Femme sous un arbre 1931
Femme sous un arbre (Girl Under a Tree) est un rare exemple d’un nu de femme blanche chez Heward. Ce tableau est aussi l’un des préférés de l’artiste, la seule de ses œuvres qu’elle accroche au mur de sa chambre à coucher. Même si elle peint très peu de nus représentant des femmes blanches, ses carnets de croquis conservés au Musée des beaux-arts du Canada à Ottawa renferment de nombreuses études de nus tant féminins que masculins.
Comme dans le cas de Femme au bord de la mer (The Bather) et de nombreux autres tableaux de Heward, on ignore l’identité du modèle. La femme du tableau est intégrée dans le paysage, un type de représentation qui fait la renommée de son collègue montréalais Edwin Holgate (1892-1977) dans ses peintures comme Les baigneuses (The Bathers), 1937. Mais tandis que les corps féminins des tableaux de Holgate font écho au paysage lui-même, la femme dans l’œuvre de Heward semble déplacée parce qu’elle n’est pas allongée près de l’eau comme si elle avait nagé, et la faible lumière du jour indique qu’elle ne s’est pas déshabillée dans le but de prendre un bain de soleil. L’artiste et critique John Lyman (1886-1967) souligne cette dissonance dans son journal : « Un nu de Bouguereau sur un fond de Cézanne ». Autrement dit, la façon dont Prudence Heward peint le corps de cette femme est très différente du style utilisé pour le paysage à l’arrière-plan.
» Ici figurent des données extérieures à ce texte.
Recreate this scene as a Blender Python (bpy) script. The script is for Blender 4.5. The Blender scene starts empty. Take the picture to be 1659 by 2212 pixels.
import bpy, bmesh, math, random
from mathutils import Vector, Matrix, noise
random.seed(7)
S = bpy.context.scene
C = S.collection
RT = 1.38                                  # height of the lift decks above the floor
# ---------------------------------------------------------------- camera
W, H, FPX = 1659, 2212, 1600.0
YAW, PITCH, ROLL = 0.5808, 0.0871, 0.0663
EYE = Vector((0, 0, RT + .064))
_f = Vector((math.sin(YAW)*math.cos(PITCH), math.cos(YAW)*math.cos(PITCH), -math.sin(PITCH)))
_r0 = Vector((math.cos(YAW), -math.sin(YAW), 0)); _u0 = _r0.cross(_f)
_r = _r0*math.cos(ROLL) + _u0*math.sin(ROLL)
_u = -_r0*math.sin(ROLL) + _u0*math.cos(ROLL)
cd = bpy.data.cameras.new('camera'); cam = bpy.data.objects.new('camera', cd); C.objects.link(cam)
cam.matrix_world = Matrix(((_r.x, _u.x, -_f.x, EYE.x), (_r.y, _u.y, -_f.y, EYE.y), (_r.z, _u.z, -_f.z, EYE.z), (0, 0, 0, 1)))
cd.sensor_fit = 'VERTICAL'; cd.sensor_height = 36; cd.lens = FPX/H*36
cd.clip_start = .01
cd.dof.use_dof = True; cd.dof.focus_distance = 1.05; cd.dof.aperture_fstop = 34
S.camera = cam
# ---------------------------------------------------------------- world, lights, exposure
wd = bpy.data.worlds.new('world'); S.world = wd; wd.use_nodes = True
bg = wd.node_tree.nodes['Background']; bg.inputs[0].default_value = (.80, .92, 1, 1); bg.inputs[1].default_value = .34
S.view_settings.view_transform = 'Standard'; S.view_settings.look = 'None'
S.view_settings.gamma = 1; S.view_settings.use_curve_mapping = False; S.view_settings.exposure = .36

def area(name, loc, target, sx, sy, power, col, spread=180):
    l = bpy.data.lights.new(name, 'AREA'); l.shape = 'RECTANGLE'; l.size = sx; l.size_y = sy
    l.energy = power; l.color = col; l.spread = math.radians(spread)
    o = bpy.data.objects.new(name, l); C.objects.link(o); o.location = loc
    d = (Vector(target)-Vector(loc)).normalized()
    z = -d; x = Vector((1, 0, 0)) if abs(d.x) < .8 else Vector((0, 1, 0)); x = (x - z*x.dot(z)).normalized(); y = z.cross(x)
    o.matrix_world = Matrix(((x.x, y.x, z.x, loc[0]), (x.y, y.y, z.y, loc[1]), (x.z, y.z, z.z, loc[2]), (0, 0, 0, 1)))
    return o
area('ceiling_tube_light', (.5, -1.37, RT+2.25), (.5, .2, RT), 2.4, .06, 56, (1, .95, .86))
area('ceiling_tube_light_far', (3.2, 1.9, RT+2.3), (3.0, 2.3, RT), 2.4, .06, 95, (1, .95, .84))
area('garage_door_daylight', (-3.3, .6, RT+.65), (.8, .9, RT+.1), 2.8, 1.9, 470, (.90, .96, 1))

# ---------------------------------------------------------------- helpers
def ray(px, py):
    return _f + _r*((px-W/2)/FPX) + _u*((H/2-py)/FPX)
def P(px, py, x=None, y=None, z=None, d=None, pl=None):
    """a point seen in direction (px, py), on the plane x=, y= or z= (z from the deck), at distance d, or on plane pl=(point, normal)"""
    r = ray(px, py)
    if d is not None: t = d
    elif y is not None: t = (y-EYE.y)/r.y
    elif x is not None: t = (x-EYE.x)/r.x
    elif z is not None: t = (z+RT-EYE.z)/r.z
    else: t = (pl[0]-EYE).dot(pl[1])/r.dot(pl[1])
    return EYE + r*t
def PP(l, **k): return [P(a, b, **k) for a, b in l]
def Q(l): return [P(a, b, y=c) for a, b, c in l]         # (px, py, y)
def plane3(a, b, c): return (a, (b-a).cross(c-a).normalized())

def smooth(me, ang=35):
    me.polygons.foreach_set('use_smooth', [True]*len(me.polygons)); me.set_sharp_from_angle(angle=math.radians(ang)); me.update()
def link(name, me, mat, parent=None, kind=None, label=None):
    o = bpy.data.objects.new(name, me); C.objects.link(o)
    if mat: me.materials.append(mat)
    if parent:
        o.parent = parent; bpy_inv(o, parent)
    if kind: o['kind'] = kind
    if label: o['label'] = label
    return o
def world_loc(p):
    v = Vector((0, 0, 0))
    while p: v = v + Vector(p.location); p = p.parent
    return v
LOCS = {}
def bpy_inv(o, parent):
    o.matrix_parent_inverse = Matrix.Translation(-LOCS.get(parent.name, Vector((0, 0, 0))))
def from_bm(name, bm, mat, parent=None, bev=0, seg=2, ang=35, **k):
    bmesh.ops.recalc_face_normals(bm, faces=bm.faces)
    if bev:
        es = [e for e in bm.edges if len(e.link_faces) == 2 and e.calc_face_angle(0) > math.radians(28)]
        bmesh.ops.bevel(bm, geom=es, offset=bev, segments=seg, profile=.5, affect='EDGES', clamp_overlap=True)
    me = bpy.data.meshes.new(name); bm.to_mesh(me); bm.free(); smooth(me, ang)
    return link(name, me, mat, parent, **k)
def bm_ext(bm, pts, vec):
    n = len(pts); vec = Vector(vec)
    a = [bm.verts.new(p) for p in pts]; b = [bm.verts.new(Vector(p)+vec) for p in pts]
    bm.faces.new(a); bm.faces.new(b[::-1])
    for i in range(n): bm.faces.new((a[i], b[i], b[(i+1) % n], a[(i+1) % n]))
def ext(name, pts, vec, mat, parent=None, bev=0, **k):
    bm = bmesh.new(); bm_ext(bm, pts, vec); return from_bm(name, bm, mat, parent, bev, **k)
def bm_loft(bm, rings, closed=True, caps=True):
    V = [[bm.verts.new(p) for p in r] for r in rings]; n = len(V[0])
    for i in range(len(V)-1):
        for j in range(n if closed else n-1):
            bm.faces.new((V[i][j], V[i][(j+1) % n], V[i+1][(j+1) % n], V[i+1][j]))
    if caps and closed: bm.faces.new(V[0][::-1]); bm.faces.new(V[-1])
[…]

Quoi qu’il en soit, selon le peintre du Groupe des Sept A. Y. Jackson (1882-1974), l’artiste Arthur Lismer (1885-1969) le considère comme « le meilleur nu jamais peint au Canada ».
L’accueil largement favorable réservé au tableau de Prudence Heward révèle ce qui est acceptable ou non dans le milieu de l’art canadien au début des années 1930. Quand Femme sous un arbre est intégré dans l’exposition du Groupe des Sept tenue en décembre 1931, il suscite des commentaires et une légère controverse, mais ne fait pas scandale. Lorsque Lilias Torrance Newton (1896-1980) expose Nu (Nude in a Studio), 1933, quatre ans plus tard à l’Art Gallery of Toronto (maintenant appelé le Musée des beaux-arts de l’Ontario), il est retiré parce qu’on juge qu’il représente une « vraie » femme nue plutôt qu’un sujet allégorique ou mythique, contrairement à la déesse sur le tableau La naissance de Vénus, 1482-1485, de Sandro Botticelli (1445-1510), par exemple. Il semble qu’au Canada à la fin des années 1920 et au début des années 1930, un nu féminin dans un paysage comme dans le tableau de Prudence Heward est acceptable (il semble justifié, ou à tout le moins compréhensible, aux yeux des spectateurs contemporains), tandis qu’une femme nue dans un atelier comme celle figurant dans le tableau de Torrance Newton ne l’est pas, parce que cette nudité leur semble gratuite et superflue.